For some new media projects, like ISO, the decision to make it a sandbox novel in order to encourage a kind of exploration and playfulness means relinquishing a profound degree of authorial control unto the reader. Traditional stories are constructed painstakingly as to manage pace and tension – like a rope slackened or pulled taut at will from one page to the next. This degree of control is forfeited with something like ISO, since readers choose in which order they experience the events of the novel. I’m a little embarrassed to admit that I didn’t even consider how problematic this construction was when it came to ending it. I remember the night I submitted the project to my workshop peers at the Iowa Writers’ Workshop. Throughout the evening I began to receive one email after the next with the same question: How will I know when it ends? My reply: when you feel you’ve exhausted every avenue. (This was before I built an index for the novel, which helps considerably I think.) In the end, I decided to embrace the limitations of the story’s construction. The absence of an ending would come to serve as an additional commentary on the modern readers’ addiction to the internet but more importantly as a symbol of Maximilian’s inability to escape his shame – the emotional cul-de-sacs of memory we are sometimes unable to move past and put behind us.

  1. THE MARGINALIZATION OF MARGINS IN NEW MEDIA LIT

As much as I enjoy new media lit, there is still something about holding a tactile book in my hands and being able to jot notes in the margins and underline phrases. This is the sacred right of any reader, and though it’s possible to jot notes in a word doc for new media works I agree it’s not as pure as putting pen to the page and making a book one’s own with secret ramblings and meaningful trails of ink stains.

  1. NEW MEDIA LIT AND THE MYTH OF COMMERCIAL VIABILITY

The fact is there is a print industry primed to publish and manufacture books and to date there isn’t one in place to offer writers the incentive to produce new media projects. I will never make money off of ISO, and this I accept. It was a story I wanted to tell and my ability to utilize certain resources meant making it a not-for-profit work. Every year we are moving more toward a new media-friendly society, with stories in the form of cell phone apps and whatnot. As the nature of reading and stories change through the generations so will the skills required of its storytellers.

  1. NEW MEDIA LIT AS STILL FAIRLY UNPUBLISHABLE

Last but not least, to date I haven’t been able to find a proper home for ISO in any online literary journal, though not for lack of trying. Though it’s generated some interest from a few editors, in the end they all apologized and let me down softly, claiming they can’t do much with it since technically it’s already published as an external site. And with no way to conceivably publish it, it’s been pretty much impossible to market. You, dear readers, may be the only one ever to see it.

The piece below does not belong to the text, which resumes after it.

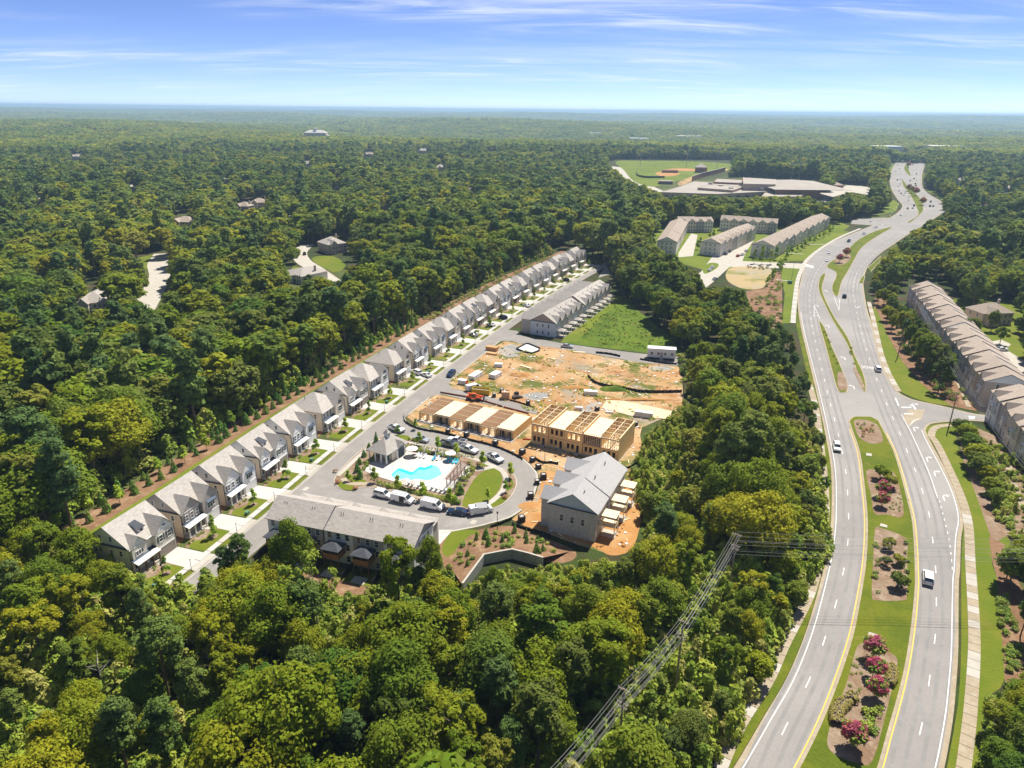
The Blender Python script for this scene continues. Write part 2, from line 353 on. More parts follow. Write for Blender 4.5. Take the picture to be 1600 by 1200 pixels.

These are just a few of the things to consider when tackling a new media project, or perhaps problems to be solved. Though it’s been out there for a while, lurking, waiting for its champions, new media writing is still very much an emerging genre that may never emerge. In the future, who knows whether or not writers will be equal parts wordsmith and equal parts multimedia wizard. It’s still too early to tell, but one thing is for sure: there is a certain thrill to working in new media that justifies the pursuit in spite of its undeniable frustrations.